- _Job_
Will you write out all the entries below exactly?

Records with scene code
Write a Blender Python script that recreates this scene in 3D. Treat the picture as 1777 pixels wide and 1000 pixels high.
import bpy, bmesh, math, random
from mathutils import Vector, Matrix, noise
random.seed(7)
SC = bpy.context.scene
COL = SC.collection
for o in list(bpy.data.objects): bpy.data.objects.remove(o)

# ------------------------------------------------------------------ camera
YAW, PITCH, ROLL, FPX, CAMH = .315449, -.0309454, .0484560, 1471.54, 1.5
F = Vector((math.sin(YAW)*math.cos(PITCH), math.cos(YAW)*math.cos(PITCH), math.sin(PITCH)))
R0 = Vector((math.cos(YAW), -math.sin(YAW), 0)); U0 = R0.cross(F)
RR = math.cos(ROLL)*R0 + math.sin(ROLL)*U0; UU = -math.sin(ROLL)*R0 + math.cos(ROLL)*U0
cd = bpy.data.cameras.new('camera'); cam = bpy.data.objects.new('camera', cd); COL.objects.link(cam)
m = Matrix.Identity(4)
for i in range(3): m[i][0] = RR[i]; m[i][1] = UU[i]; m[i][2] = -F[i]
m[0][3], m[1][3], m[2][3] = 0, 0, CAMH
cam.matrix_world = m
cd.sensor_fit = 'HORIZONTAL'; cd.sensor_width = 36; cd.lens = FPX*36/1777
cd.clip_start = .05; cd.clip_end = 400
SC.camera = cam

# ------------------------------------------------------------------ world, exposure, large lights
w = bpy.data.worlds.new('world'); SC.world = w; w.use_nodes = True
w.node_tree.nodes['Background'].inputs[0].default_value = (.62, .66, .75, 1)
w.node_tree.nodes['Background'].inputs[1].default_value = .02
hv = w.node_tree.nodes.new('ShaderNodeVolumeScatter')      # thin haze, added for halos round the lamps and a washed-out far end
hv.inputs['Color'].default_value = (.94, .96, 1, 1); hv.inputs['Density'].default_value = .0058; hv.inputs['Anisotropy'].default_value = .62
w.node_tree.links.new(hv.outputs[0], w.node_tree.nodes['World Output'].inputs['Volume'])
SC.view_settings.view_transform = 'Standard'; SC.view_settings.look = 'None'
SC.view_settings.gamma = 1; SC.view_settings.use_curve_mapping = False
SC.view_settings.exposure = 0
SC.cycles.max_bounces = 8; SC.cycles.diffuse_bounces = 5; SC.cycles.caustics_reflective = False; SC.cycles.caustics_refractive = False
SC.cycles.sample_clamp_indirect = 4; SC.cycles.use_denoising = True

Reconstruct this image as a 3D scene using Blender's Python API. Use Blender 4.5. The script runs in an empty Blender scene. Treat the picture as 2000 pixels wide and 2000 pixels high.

- _Written answer_
Write a Blender Python script that recreates this scene in 3D. Treat the picture as 1777 pixels wide and 1000 pixels high.
import bpy, bmesh, math, random
from mathutils import Vector, Matrix, noise
random.seed(7)
SC = bpy.context.scene
COL = SC.collection
for o in list(bpy.data.objects): bpy.data.objects.remove(o)

# ------------------------------------------------------------------ camera
YAW, PITCH, ROLL, FPX, CAMH = .315449, -.0309454, .0484560, 1471.54, 1.5
F = Vector((math.sin(YAW)*math.cos(PITCH), math.cos(YAW)*math.cos(PITCH), math.sin(PITCH)))
R0 = Vector((math.cos(YAW), -math.sin(YAW), 0)); U0 = R0.cross(F)
RR = math.cos(ROLL)*R0 + math.sin(ROLL)*U0; UU = -math.sin(ROLL)*R0 + math.cos(ROLL)*U0
cd = bpy.data.cameras.new('camera'); cam = bpy.data.objects.new('camera', cd); COL.objects.link(cam)
m = Matrix.Identity(4)
for i in range(3): m[i][0] = RR[i]; m[i][1] = UU[i]; m[i][2] = -F[i]
m[0][3], m[1][3], m[2][3] = 0, 0, CAMH
cam.matrix_world = m
cd.sensor_fit = 'HORIZONTAL'; cd.sensor_width = 36; cd.lens = FPX*36/1777
cd.clip_start = .05; cd.clip_end = 400
SC.camera = cam

# ------------------------------------------------------------------ world, exposure, large lights
w = bpy.data.worlds.new('world'); SC.world = w; w.use_nodes = True
w.node_tree.nodes['Background'].inputs[0].default_value = (.62, .66, .75, 1)
w.node_tree.nodes['Background'].inputs[1].default_value = .02
hv = w.node_tree.nodes.new('ShaderNodeVolumeScatter')      # thin haze, added for halos round the lamps and a washed-out far end
hv.inputs['Color'].default_value = (.94, .96, 1, 1); hv.inputs['Density'].default_value = .0058; hv.inputs['Anisotropy'].default_value = .62
w.node_tree.links.new(hv.outputs[0], w.node_tree.nodes['World Output'].inputs['Volume'])
SC.view_settings.view_transform = 'Standard'; SC.view_settings.look = 'None'
SC.view_settings.gamma = 1; SC.view_settings.use_curve_mapping = False
SC.view_settings.exposure = 0
SC.cycles.max_bounces = 8; SC.cycles.diffuse_bounces = 5; SC.cycles.caustics_reflective = False; SC.cycles.caustics_refractive = False
SC.cycles.sample_clamp_indirect = 4; SC.cycles.use_denoising = True

Reconstruct this image as a 3D scene using Blender's Python API. Use Blender 4.5. The script runs in an empty Blender scene. Treat the picture as 2000 pixels wide and 2000 pixels high.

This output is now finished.